(Reuters) -The Australian Securities and Investments Commission (ASIC) on Wednesday imposed additional conditions on the Australian financial services licence of Macquarie Bank, owned by Macquarie Group, citing numerous serious compliance failures.
The bank’s compliance shortcomings, some of which remained unnoticed for a decade, pertained to its futures dealing business and its over-the-counter (OTC) derivatives trade reporting, according to the ASIC.
The regulator’s new conditions require Macquarie to prepare a remediation plan to address these failures and their root causes, enlist an independent expert to review and report on the remediation plan’s sufficiency, and have the independent expert assess the effectiveness of Macquarie’s remediation activities.

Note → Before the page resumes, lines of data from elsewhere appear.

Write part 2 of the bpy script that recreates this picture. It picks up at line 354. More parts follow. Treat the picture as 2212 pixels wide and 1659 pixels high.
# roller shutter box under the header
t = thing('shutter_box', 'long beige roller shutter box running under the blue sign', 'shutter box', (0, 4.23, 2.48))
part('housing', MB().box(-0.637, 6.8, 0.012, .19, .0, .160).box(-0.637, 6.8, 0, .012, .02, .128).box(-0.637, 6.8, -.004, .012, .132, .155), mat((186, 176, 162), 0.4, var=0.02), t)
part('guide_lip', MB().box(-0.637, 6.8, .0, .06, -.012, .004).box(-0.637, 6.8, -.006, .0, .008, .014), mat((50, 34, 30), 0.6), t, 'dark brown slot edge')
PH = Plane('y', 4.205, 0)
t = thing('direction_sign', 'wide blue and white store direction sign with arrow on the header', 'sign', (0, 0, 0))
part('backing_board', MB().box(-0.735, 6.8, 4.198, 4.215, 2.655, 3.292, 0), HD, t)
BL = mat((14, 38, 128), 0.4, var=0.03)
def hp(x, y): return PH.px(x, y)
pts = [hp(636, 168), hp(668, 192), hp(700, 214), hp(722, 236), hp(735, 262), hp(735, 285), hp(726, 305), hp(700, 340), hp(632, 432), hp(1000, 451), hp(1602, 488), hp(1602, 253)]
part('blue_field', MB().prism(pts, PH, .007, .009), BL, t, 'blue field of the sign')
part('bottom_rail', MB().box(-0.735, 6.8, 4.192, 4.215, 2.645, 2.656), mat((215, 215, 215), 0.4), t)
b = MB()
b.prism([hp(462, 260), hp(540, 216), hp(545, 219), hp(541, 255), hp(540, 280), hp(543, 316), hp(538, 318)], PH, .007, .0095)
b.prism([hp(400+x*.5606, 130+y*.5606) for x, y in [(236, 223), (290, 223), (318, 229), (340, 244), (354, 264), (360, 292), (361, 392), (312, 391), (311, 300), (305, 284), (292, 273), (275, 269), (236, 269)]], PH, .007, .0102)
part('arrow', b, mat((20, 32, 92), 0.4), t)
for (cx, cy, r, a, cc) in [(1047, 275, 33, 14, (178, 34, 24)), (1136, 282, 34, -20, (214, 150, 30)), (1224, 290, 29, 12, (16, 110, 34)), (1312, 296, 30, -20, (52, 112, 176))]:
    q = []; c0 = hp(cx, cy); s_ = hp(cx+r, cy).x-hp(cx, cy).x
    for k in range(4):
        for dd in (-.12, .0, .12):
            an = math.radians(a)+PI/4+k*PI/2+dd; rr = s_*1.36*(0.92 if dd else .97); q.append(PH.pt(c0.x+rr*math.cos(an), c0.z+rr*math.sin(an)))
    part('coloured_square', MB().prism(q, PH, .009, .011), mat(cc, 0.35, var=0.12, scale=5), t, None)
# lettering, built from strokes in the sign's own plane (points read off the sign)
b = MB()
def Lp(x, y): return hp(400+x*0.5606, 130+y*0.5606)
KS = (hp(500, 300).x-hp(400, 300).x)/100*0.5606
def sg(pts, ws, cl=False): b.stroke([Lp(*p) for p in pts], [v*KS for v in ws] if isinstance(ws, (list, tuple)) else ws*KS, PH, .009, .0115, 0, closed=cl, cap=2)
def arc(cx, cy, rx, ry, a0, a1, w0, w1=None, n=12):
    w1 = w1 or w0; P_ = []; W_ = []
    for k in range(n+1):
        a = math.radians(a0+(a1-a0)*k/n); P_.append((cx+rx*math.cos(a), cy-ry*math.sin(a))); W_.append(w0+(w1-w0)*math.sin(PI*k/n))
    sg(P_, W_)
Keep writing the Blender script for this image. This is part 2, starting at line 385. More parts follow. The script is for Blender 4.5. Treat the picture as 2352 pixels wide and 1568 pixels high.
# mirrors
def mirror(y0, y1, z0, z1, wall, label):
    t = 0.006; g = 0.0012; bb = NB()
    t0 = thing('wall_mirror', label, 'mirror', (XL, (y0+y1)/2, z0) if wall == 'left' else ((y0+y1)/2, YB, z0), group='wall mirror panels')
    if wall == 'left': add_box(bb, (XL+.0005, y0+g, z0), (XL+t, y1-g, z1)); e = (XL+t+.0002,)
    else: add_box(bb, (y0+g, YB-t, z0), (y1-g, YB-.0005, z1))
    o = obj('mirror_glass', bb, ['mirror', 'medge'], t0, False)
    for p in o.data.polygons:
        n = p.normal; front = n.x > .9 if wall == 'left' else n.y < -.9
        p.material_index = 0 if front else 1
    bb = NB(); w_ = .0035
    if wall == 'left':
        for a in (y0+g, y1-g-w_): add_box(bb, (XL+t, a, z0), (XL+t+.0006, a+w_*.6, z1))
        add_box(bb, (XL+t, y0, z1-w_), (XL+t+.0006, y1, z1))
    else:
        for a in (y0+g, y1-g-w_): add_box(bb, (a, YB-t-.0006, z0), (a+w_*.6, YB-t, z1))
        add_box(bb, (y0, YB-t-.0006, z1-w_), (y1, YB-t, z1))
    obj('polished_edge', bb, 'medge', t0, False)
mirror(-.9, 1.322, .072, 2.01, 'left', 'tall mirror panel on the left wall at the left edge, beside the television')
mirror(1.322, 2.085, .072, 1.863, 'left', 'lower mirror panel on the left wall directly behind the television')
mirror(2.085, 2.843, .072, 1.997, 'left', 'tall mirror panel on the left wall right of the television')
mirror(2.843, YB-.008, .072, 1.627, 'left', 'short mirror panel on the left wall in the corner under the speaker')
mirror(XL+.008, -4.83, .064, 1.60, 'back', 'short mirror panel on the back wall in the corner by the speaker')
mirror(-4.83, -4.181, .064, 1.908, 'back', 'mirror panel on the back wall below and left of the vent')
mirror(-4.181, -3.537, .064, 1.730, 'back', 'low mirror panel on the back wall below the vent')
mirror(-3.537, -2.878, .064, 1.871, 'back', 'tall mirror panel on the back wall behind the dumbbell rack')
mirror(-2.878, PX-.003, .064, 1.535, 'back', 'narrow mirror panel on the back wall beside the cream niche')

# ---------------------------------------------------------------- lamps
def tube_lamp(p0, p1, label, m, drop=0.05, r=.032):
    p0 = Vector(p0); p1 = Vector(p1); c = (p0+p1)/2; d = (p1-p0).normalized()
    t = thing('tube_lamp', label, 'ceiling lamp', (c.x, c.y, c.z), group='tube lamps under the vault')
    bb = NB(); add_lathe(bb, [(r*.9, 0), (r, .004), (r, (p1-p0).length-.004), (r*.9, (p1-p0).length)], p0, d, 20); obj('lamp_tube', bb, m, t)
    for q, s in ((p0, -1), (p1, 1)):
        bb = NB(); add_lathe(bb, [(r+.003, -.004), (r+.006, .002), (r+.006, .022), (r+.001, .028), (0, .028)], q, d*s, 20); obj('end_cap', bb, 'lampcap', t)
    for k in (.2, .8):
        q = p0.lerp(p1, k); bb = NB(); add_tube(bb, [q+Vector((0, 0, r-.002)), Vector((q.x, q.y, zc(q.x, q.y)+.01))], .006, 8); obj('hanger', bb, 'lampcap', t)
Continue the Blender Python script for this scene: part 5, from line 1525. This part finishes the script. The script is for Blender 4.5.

“Our intervention underscores our concern with the recurrent nature of Macquarie’s failures, which were caused by ineffective supervision and weak compliance and control management,” the ASIC Commissioner Simone Constant said.
This comes after ASIC’s Markets Disciplinary Panel fined Macquarie in September 2024 with nearly A$5 million ($3 million) for failing to prevent suspicious orders being placed on the electricity futures market.
The new licence conditions were set after the ASIC identified nine market conduct matters of concern in the last 18 months, it said.
Macquarie acknowledged the ASIC’s announcement and said it has cooperated with the regulator and consented to the licence conditions.
Macquarie is slated to report its full-year earnings results on Friday, May 9.